Warsen: I sell worms to people who want to get started doing this themselves. But if people want to use them for bait or something, then I suppose they could do that. But so far, everybody who has bought worms for me has been interested in doing this on their own. Like you know, at first, when I thought it was so cool and I told my mom, she agreed to try it out of sympathy for me or something, and now she’s hooked. The same thing with my brother and sister-in-law.

Express: The people who buy compost from you, what are they growing? 

Warsen: I do find that there’s a couple of different general categories of people who are interested in my business, who want to become customers. And those are people who are concerned about the environment and want to manage their food waste responsibly and want to use ecologically friendly soil amendments. And then there’s also people who are serious growers who want the worm castings, the compost, because it’s a really, really potent soil amendment. It has lots of nutrients in it. A lot of cannabis growers use it. A lot of people who grow vegetables indoors in the winter. People put it on the community garden here in Manistee. I've had some customers add it to their raised garden beds. People grow all kinds of edible plans. You can use it on your houseplants, too.

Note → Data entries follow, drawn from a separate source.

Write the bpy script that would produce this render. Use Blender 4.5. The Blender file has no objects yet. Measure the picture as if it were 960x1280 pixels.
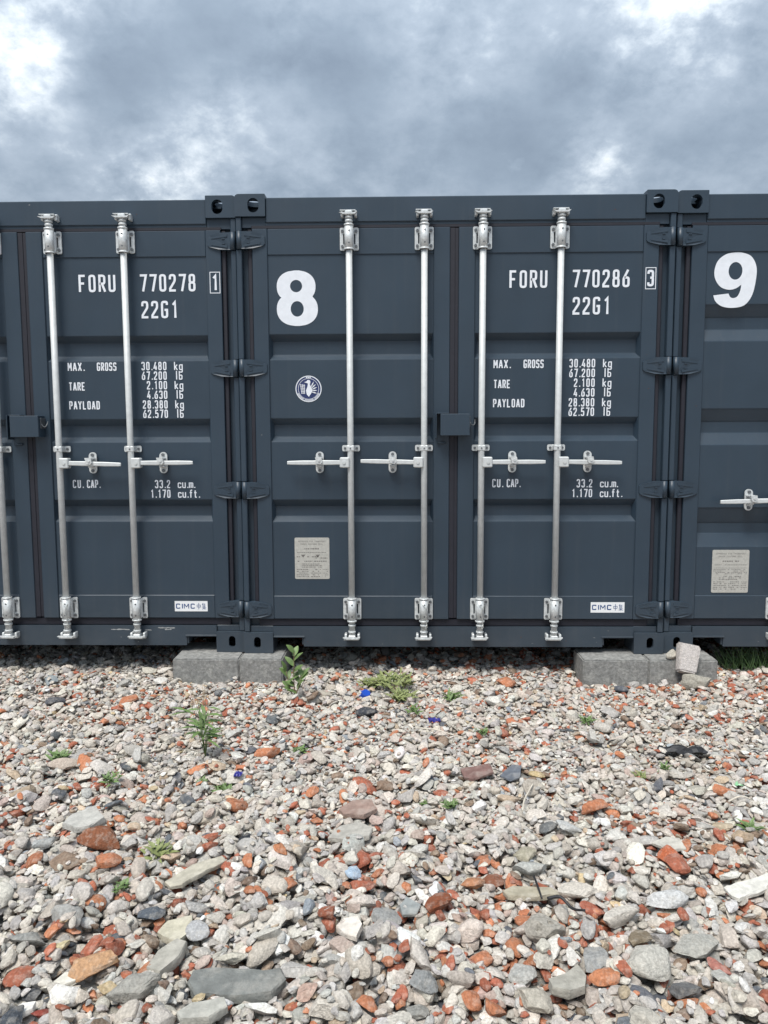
import bpy, bmesh, math, random
import numpy as np
from mathutils import Vector, Matrix
from mathutils.geometry import tessellate_polygon

scn = bpy.context.scene
col = scn.collection

# ---------------------------------------------------------------- camera
CAM = np.array([-0.3069, -4.3816, 1.3997]); YAW, PIT, ROL, FPX = -0.0217, 0.1007, -0.0039, 960.0
FW = np.array([math.sin(YAW)*math.cos(PIT), math.cos(YAW)*math.cos(PIT), -math.sin(PIT)])
_r = np.array([math.cos(YAW), -math.sin(YAW), 0]); _u = np.cross(_r, FW)
RT = _r*math.cos(ROL)+_u*math.sin(ROL); UP = _u*math.cos(ROL)-_r*math.sin(ROL)
cd = bpy.data.cameras.new('camera'); cam = bpy.data.objects.new('camera', cd); col.objects.link(cam)
cam.matrix_world = Matrix(((RT[0], UP[0], -FW[0], CAM[0]), (RT[1], UP[1], -FW[1], CAM[1]), (RT[2], UP[2], -FW[2], CAM[2]), (0, 0, 0, 1)))
cd.sensor_fit = 'VERTICAL'; cd.sensor_height = 36; cd.lens = 27; cd.clip_end = 2000; cd.clip_start = .05
scn.camera = cam
def ray(u, v): return FW+RT*(u-480)/FPX+UP*(640-v)/FPX
def gnd(u, v, z=0.0):
    d = ray(u, v); t = (z-CAM[2])/d[2]; return CAM[0]+t*d[0], CAM[1]+t*d[1]

# ---------------------------------------------------------------- light
scn.view_settings.view_transform = 'Standard'; scn.view_settings.look = 'None'
scn.view_settings.gamma = 1; scn.view_settings.use_curve_mapping = False
scn.view_settings.exposure = 0.6
SUN_EL, SUN_AZ = math.radians(62), math.radians(205)      # azimuth clockwise from +Y: behind the camera, a little left
sd = bpy.data.lights.new('sun', 'SUN'); sun = bpy.data.objects.new('sun', sd); col.objects.link(sun)
sd.energy = 2.7; sd.angle = math.radians(26); sd.color = (1, .96, .9)
sdir = Vector((math.sin(SUN_AZ)*math.cos(SUN_EL), math.cos(SUN_AZ)*math.cos(SUN_EL), math.sin(SUN_EL)))
sun.rotation_euler = sdir.to_track_quat('Z', 'Y').to_euler()
world = bpy.data.worlds.new('World'); scn.world = world; world.use_nodes = True
wt = world.node_tree; wt.nodes.clear()
def WN(t, **k):
    n = wt.nodes.new(t)
    for a, b in k.items(): setattr(n, a, b)
    return n
def wl(a, b): wt.links.new(a, b)
def wm(op, a, b=None, c=None, clamp=False):
    n = WN('ShaderNodeMath', operation=op, use_clamp=clamp)
    for i, x in enumerate((a, b, c)):
        if x is None: continue
        if isinstance(x, (int, float)): n.inputs[i].default_value = x
        else: wl(x, n.inputs[i])
    return n.outputs[0]
sky = WN('ShaderNodeTexSky'); sky.sky_type = 'NISHITA'; sky.sun_disc = False
sky.sun_elevation = SUN_EL; sky.sun_rotation = SUN_AZ
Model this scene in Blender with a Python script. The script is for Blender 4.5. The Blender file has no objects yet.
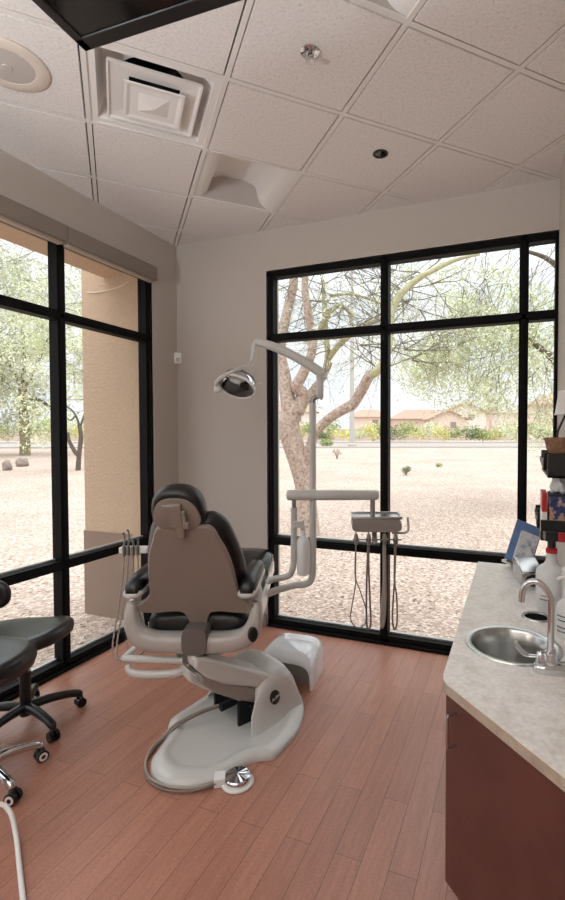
import bpy, bmesh, math, random
from mathutils import Vector, Matrix, noise

scene = bpy.context.scene
COL = scene.collection
R = math.radians
rnd = random.Random(7)

# ------------------------------------------------------------------ camera numbers (565 x 900 photograph)
FPX, CX, CY = 477.95, 331.7, 448.87
CAM = Vector((2.84, -3.51, 1.595))
YAW, PITCH = R(-21.17), R(-1.56)
FWD = Vector((math.sin(YAW) * math.cos(PITCH), math.cos(YAW) * math.cos(PITCH), math.sin(PITCH)))
RGT = Vector((math.cos(YAW), -math.sin(YAW), 0))
UPV = RGT.cross(FWD)
FH = Vector((math.sin(YAW), math.cos(YAW), 0))          # horizontal viewing direction


def at(u, v, d):
    """a place d metres ahead, used to lay out the far landscape"""
    return CAM + (FWD + RGT * ((u - CX) / FPX) - UPV * ((v - CY) / FPX)) * d


# ------------------------------------------------------------------ materials
def lin(c):
    c = c / 255.0
    return c / 12.92 if c <= 0.04045 else ((c + 0.055) / 1.055) ** 2.4


def rgb(r, g, b):
    return (lin(r), lin(g), lin(b), 1)


def mat(name, col, rough=0.5, metal=0.0, bump=0.0, bscale=80, vary=0.0, vscale=6, coat=0.0, spec=0.5, trans=0.0, distort=0.0):
    m = bpy.data.materials.new(name)
    m.use_nodes = True
    nt = m.node_tree
    b = nt.nodes['Principled BSDF']
    b.inputs['Base Color'].default_value = col
    b.inputs['Roughness'].default_value = rough
    b.inputs['Metallic'].default_value = metal
    b.inputs['Specular IOR Level'].default_value = spec
    b.inputs['Coat Weight'].default_value = coat
    b.inputs['Transmission Weight'].default_value = trans
    tc = nt.nodes.new('ShaderNodeTexCoord')
    if vary > 0:
        n = nt.nodes.new('ShaderNodeTexNoise')
        n.inputs['Scale'].default_value = vscale
        n.inputs['Detail'].default_value = 6
        nt.links.new(tc.outputs['Object'], n.inputs['Vector'])
        r = nt.nodes.new('ShaderNodeValToRGB')
        r.color_ramp.elements[0].position = 0.3
        r.color_ramp.elements[1].position = 0.7
        r.color_ramp.elements[0].color = tuple(c * (1 - vary) for c in col[:3]) + (1,)
        r.color_ramp.elements[1].color = tuple(min(1, c * (1 + vary)) for c in col[:3]) + (1,)
        nt.links.new(n.outputs['Fac'], r.inputs['Fac'])
        nt.links.new(r.outputs['Color'], b.inputs['Base Color'])
    if bump > 0:
        n2 = nt.nodes.new('ShaderNodeTexNoise')
        n2.inputs['Scale'].default_value = bscale
        n2.inputs['Detail'].default_value = 4
        nt.links.new(tc.outputs['Object'], n2.inputs['Vector'])
        bp = nt.nodes.new('ShaderNodeBump')
        bp.inputs['Strength'].default_value = bump
        bp.inputs['Distance'].default_value = 0.01
        nt.links.new(n2.outputs['Fac'], bp.inputs['Height'])
        nt.links.new(bp.outputs['Normal'], b.inputs['Normal'])
    return m


def ramp_mat(name, stops, scale, rough=0.9, kind='noise', detail=8, bump=0.0, second=None):
    """colour from one noise or voronoi field (gravel, ceiling board, granite ...)"""
    m = bpy.data.materials.new(name)
    m.use_nodes = True
    nt = m.node_tree
    b = nt.nodes['Principled BSDF']
    b.inputs['Roughness'].default_value = rough
    tc = nt.nodes.new('ShaderNodeTexCoord')
    if kind == 'voronoi':
        n = nt.nodes.new('ShaderNodeTexVoronoi')
        n.inputs['Scale'].default_value = scale
        bw = nt.nodes.new('ShaderNodeRGBToBW')
        nt.links.new(n.outputs['Color'], bw.inputs['Color'])
        out = bw.outputs['Val']
        hgt = n.outputs['Distance']
    else:
        n = nt.nodes.new('ShaderNodeTexNoise')
        n.inputs['Scale'].default_value = scale
        n.inputs['Detail'].default_value = detail
        n.inputs['Roughness'].default_value = 0.65
        out = n.outputs['Fac']
        hgt = out
    nt.links.new(tc.outputs['Object'], n.inputs['Vector'])
    r = nt.nodes.new('ShaderNodeValToRGB')
    el = r.color_ramp.elements
    el[0].position, el[0].color = stops[0]
    el[1].position, el[1].color = stops[-1]
    for p, c in stops[1:-1]:
        e = el.new(p)
        e.color = c
    nt.links.new(out, r.inputs['Fac'])
    col = r.outputs['Color']
    if second:
        n3 = nt.nodes.new('ShaderNodeTexNoise')
        n3.inputs['Scale'].default_value = second[0]
        n3.inputs['Detail'].default_value = 5
        nt.links.new(tc.outputs['Object'], n3.inputs['Vector'])
        r3 = nt.nodes.new('ShaderNodeValToRGB')
        r3.color_ramp.elements[0].position = 0.35
        r3.color_ramp.elements[1].position = 0.65
        r3.color_ramp.elements[0].color = second[1]
        r3.color_ramp.elements[1].color = second[2]
        nt.links.new(n3.outputs['Fac'], r3.inputs['Fac'])
        mx = nt.nodes.new('ShaderNodeMix')
        mx.data_type = 'RGBA'
        mx.blend_type = 'MULTIPLY'
        mx.inputs['Factor'].default_value = 1
        nt.links.new(col, mx.inputs['A'])
        nt.links.new(r3.outputs['Color'], mx.inputs['B'])
        col = mx.outputs['Result']
    nt.links.new(col, b.inputs['Base Color'])
    if bump:
        bp = nt.nodes.new('ShaderNodeBump')
        bp.inputs['Strength'].default_value = bump
        bp.inputs['Distance'].default_value = 0.02
        nt.links.new(hgt, bp.inputs['Height'])
        nt.links.new(bp.outputs['Normal'], b.inputs['Normal'])
    return m


def glass_mat(name, tint=(1, 1, 1, 1), fac=0.06, rough=0.0):
    m = bpy.data.materials.new(name)
    m.use_nodes = True
    nt = m.node_tree
    nt.nodes.clear()
    out = nt.nodes.new('ShaderNodeOutputMaterial')
    t = nt.nodes.new('ShaderNodeBsdfTransparent')
    t.inputs['Color'].default_value = tint
    g = nt.nodes.new('ShaderNodeBsdfGlossy')
    g.inputs['Roughness'].default_value = rough
    mix = nt.nodes.new('ShaderNodeMixShader')
    lw = nt.nodes.new('ShaderNodeLayerWeight')
    lw.inputs['Blend'].default_value = fac
    nt.links.new(lw.outputs['Fresnel'], mix.inputs['Fac'])
    nt.links.new(t.outputs[0], mix.inputs[1])
    nt.links.new(g.outputs[0], mix.inputs[2])
    nt.links.new(mix.outputs[0], out.inputs['Surface'])
    return m


def floor_mat():
    m = bpy.data.materials.new('wood_plank_floor')
    m.use_nodes = True
    nt = m.node_tree
    b = nt.nodes['Principled BSDF']
    tc = nt.nodes.new('ShaderNodeTexCoord')
    mp = nt.nodes.new('ShaderNodeMapping')
    mp.inputs['Rotation'].default_value = (0, 0, R(90))
    nt.links.new(tc.outputs['Object'], mp.inputs['Vector'])
    br = nt.nodes.new('ShaderNodeTexBrick')
    br.offset = 0.37
    br.offset_frequency = 2
    br.inputs['Color1'].default_value = rgb(185, 132, 111)
    br.inputs['Color2'].default_value = rgb(173, 122, 103)
    br.inputs['Mortar'].default_value = rgb(100, 72, 63)
    br.inputs['Scale'].default_value = 1
    br.inputs['Mortar Size'].default_value = 0.0012
    br.inputs['Mortar Smooth'].default_value = 0.3
    br.inputs['Brick Width'].default_value = 0.92
    br.inputs['Row Height'].default_value = 0.105
    nt.links.new(mp.outputs['Vector'], br.inputs['Vector'])
    mp2 = nt.nodes.new('ShaderNodeMapping')
    mp2.inputs['Scale'].default_value = (26, 2.2, 1)
    nt.links.new(tc.outputs['Object'], mp2.inputs['Vector'])
    n = nt.nodes.new('ShaderNodeTexNoise')
    n.inputs['Scale'].default_value = 1.6
    n.inputs['Detail'].default_value = 9
    n.inputs['Roughness'].default_value = 0.7
    nt.links.new(mp2.outputs['Vector'], n.inputs['Vector'])
    r = nt.nodes.new('ShaderNodeValToRGB')
    r.color_ramp.elements[0].position = 0.3
    r.color_ramp.elements[1].position = 0.72
    r.color_ramp.elements[0].color = (0.80, 0.77, 0.75, 1)
    r.color_ramp.elements[1].color = (1.10, 1.10, 1.10, 1)
    nt.links.new(n.outputs['Fac'], r.inputs['Fac'])
    n2 = nt.nodes.new('ShaderNodeTexNoise')
    n2.inputs['Scale'].default_value = 90
    n2.inputs['Detail'].default_value = 3
    nt.links.new(tc.outputs['Object'], n2.inputs['Vector'])
    r2 = nt.nodes.new('ShaderNodeValToRGB')
    r2.color_ramp.elements[0].position = 0.3
    r2.color_ramp.elements[1].position = 0.7
    r2.color_ramp.elements[0].color = (0.88, 0.87, 0.87, 1)
    r2.color_ramp.elements[1].color = (1.06, 1.06, 1.06, 1)
    nt.links.new(n2.outputs['Fac'], r2.inputs['Fac'])
    col = br.outputs['Color']
    for rr in (r, r2):
        mx = nt.nodes.new('ShaderNodeMix')
        mx.data_type = 'RGBA'
        mx.blend_type = 'MULTIPLY'
        mx.inputs['Factor'].default_value = 1
        nt.links.new(col, mx.inputs['A'])
        nt.links.new(rr.outputs['Color'], mx.inputs['B'])
        col = mx.outputs['Result']
    nt.links.new(col, b.inputs['Base Color'])
    b.inputs['Roughness'].default_value = 0.36
    b.inputs['Specular IOR Level'].default_value = 0.5
    bp = nt.nodes.new('ShaderNodeBump')
    bp.inputs['Strength'].default_value = 0.12
    bp.inputs['Distance'].default_value = 0.004
    nt.links.new(n.outputs['Fac'], bp.inputs['Height'])
    nt.links.new(bp.outputs['Normal'], b.inputs['Normal'])
    return m


M = {}
M['wall'] = mat('painted_wall', rgb(190, 182, 174), 0.8, bump=0.12, bscale=160)
M['jamb'] = mat('painted_jamb', rgb(200, 192, 184), 0.75)
M['tile'] = ramp_mat('ceiling_board', [(0.28, rgb(184, 178, 174)), (0.40, rgb(222, 217, 214)), (0.6, rgb(231, 227, 224)), (0.8, rgb(238, 235, 232))], 75, 0.95, bump=0.15)
M['grid'] = mat('ceiling_grid_paint', rgb(226, 222, 218), 0.6)
M['fixture'] = mat('fixture_white', rgb(232, 229, 226), 0.5)
M['fixture_grey'] = mat('fixture_grey', rgb(190, 182, 176), 0.6)
M['duct'] = mat('dark_duct', rgb(16, 16, 20), 0.8)
M['floor'] = floor_mat()
M['frame'] = mat('bronze_window_metal', rgb(17, 16, 16), 0.6, 0.0, spec=0.12)
M['glass'] = glass_mat('window_glass', (0.97, 0.98, 0.98, 1), 0.03)
M['shade'] = mat('shade_fabric', rgb(134, 124, 114), 0.8, bump=0.2, bscale=300)
M['shade_hem'] = mat('shade_hem', rgb(172, 158, 143), 0.7)
M['black_leather'] = mat('black_leather', rgb(15, 15, 17), 0.36, bump=0.04, bscale=220, spec=0.6)
M['black_plastic'] = mat('black_plastic', rgb(22, 22, 24), 0.4)
M['black_gloss'] = mat('black_gloss', rgb(10, 10, 11), 0.12)
M['screen'] = mat('screen_glass', rgb(14, 13, 13), 0.10, spec=0.6)
M['bezel'] = mat('screen_bezel', rgb(26, 26, 27), 0.35)
M['shell'] = mat('taupe_plastic', rgb(138, 127, 119), 0.45)
M['cream'] = mat('pale_grey_plastic', rgb(200, 200, 197), 0.28, coat=0.3)
M['cream_dark'] = mat('warm_grey_plastic', rgb(146, 138, 131), 0.4)
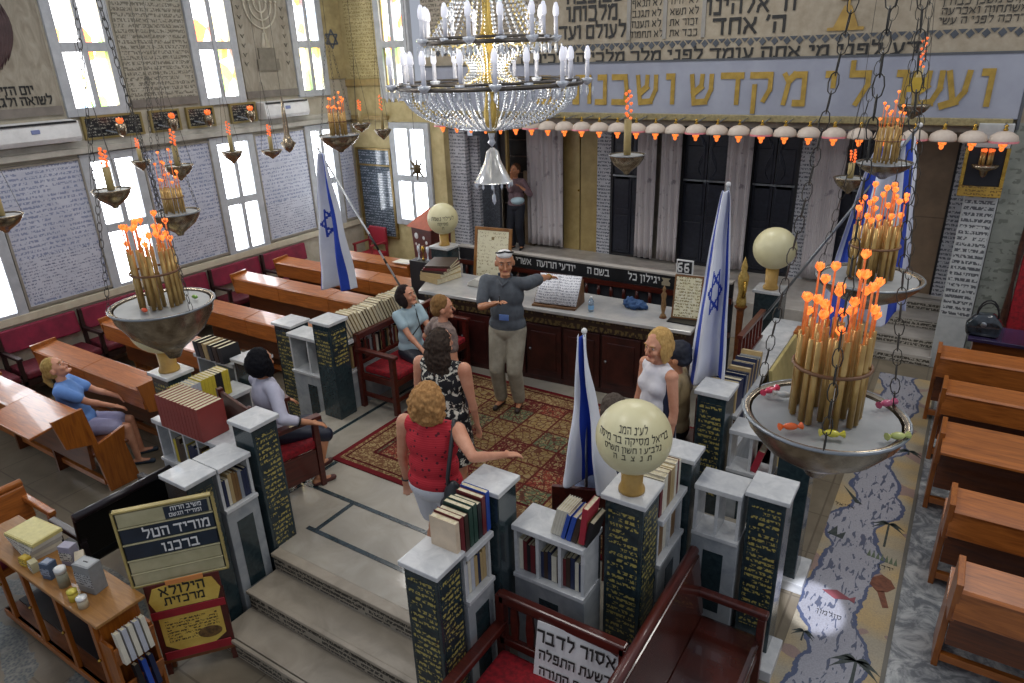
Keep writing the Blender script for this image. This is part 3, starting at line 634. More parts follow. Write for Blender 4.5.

Express: Do you have other pets, or is it just the worms?

Warsen: No. We don’t have other pets. I was going to say, though, that for anybody with little kids, the reason we don’t have pets is because, with little kids in the house, it’s enough already around here. We don’t want to deal with the extra mess, extra damage to the furniture. We don’t want to deal with the emotional perils of an animal that gets sick or lost or runs away or passes away. We didn’t want anything fragile. We’ve got a six-year-old, a three-year-old, and an 18-month-old — and the worms, they don’t run away. If you drop them, they don’t get hurt. If you squish them, nobody notices or cares. They can’t bite you. You hold them in your hand, and it’s mesmerizing and the kids observe them. And they say, ‘I noticed that,’ ‘I figured out how they move,’ or ‘I think I figured out which end is the front end.’